Mixtape Of The Week: Iman Shumpert Th3 #Post90s
The NBA’s relationship with hip hop comes with enviable scenarios. The camaraderie between players and rappers is replete with sparkler-adorned bottles of Ace of Spades, red carpets at the ESPYs and GQ parties, and courtside congeniality during game timeouts. While both industries are attached to flossy lifestyles and that unity produces odd pairings like Tyler, the Creator hanging out with Lakers power forward Metta World Peace, there’s also a completely mediocre part at the other end of the spectrum: When ballers decide they, too, want to rap. Last year, World Peace, fka Ron Artest, unleashed “Represented,” a globby hodgepodge of too many rap styles. You know when you first figure out that when you mix blue with yellow you get green or red with blue you get purple, and so on, so you try to see what happens when you mix all three? You end up with a muddy non-color and it totally bums you out. That’s what it’s like when World Peace raps.
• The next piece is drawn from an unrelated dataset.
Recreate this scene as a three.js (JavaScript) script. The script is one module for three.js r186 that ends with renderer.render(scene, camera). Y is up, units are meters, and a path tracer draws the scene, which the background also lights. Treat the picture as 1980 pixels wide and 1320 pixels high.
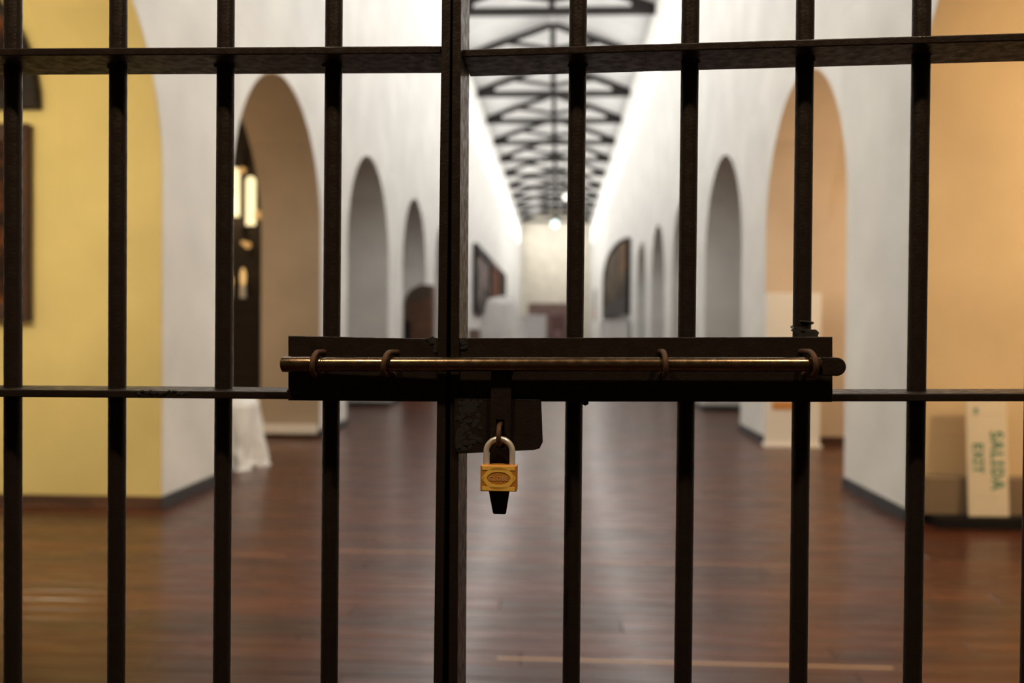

There’s a grip of equally as befuddling releases that came before from hardwood superstars like Allen Iverson, LeBron James, and Jason Kidd. Shaquille O’Neal is really the Jay-Z of NBA rap, with five studio albums and a Michael Jackson collaboration under his belt, but his output only has the patina of rap authenticity. There’s a case to be made for enjoyment for enjoyment’s sake — you love the player, you feel like it could be worse, you’re a nice person who just wants people to be happy — but there has barely been a real case for non-novelty crossover. So where does that put New York Knicks guard Iman Shumpert, who released his own mixtape, The3 #Pro90s, just before Christmas?
A small note before we get into the nitty-gritty of #Pro90s: If you read my introduction post, you may recall two things I said I care deeply about are the Knicks and ’90s New York rap. But I haven’t locked Tom in some cabinet to take over his column and espouse the glory of Shumpert with a fan’s ear. Tom’s just a really nice co-worker who lent me the keys to the MOTW car this time around. Thanks, Tom! But I suspect there is another reason why he let me do this: This tape has some really impressive moments.
Shump, or as he calls himself in this instance, 2wo 1one — a clunky nod to his jersey number — has been a part of the new (and now new-new) Knicks and their appropriation of rap nomenclature. Last year, their beat reporters were referring to the bench as Mob Deep — a compliment as to how impressive the guys filling in for the starters were and also a reference to Queens duo of the same — albeit with two Bs — name. Anyone who follows basketball fans on Twitter, especially those who love to see the orange and blue win, know that #KnicksTape is the marker of greatness or winning for New York’s original team. That touchstone was germinated from young Shumpert, who compared the 2011-12 roster to a perfect mixtape on the MSG Network:
“The Knickstape is a mixtape of personalities all wearing the Knicks jersey… on a mixtape, you got the club song, the sophisticated song, the new song, her song that was on the last album but since it was so hot, we’re gonna put it on the mixtape anyway. You got a collection of dudes — this dude got ten years in the league, [Baron Davis] got thirteen years in the league, this dude’s a rookie.”
Th3 #Pro90s begins as a much more cohesive collection than the cliched list Shumpert rattled off in that video. The beat curation is extremely traditionalist, most feeling like forgotten or unused relics from recording sessions that ended over twenty years ago. There’s a polish lacking from them, but they’re refreshing if you feel overly inundated by tapes racked with Mike Will and Harry Fraud productions. But that’s not to say the ever-evolving current rap landscape should be squandered by nostalgia and traditionalism and it’s evident that what’s new is just as important to Shumpert as the music he grew up listening to. On “Cut Throat,” Shump nods to a pretty standard sentiment of feeling like you were born in the wrong era, rapping “I feel like I should have been 21 in like 94″ — which is totally obvious to anyone who has seen his recent Kid ‘n Play haircut — but then ranting about the absurdity of blaming teenage problems on Chief Keef. These poles exist throughout: An A$AP Rocky reference on “Ridin’ pt. 1″; the use of Arrested Development’s “Tennessee” as a backing track on “Post 90s.” It’s really easy to forget that you’re listening to someone who is technically in his sophomore season as a professional basketball player — although, that he’s been out with a torn ACL since last season’s playoffs and no new stats to consider helps to build the illusion.
The only glaring problem with this tape is that it’s just too long. It comes in at twenty-one tracks when it could have been a very impressive EP, helping to solidify Shumpert as someone who not only made a splash in the NBA, but was the first one to put out a mystifying-in-its-solidness rap effort. Once you get to the Chrisette Michelle collaboration “Supaphly,” the curtain drops and there Iman is standing in full jersey regalia, reminding you that he is a basketball player first and one who took his injured time off to do a cringeworthy, team-themed remix of G.O.O.D. Music’s “Clique.” Still, Th3 #Pro90s is not “K.O.B.E.” and is definitely worth giving a stream.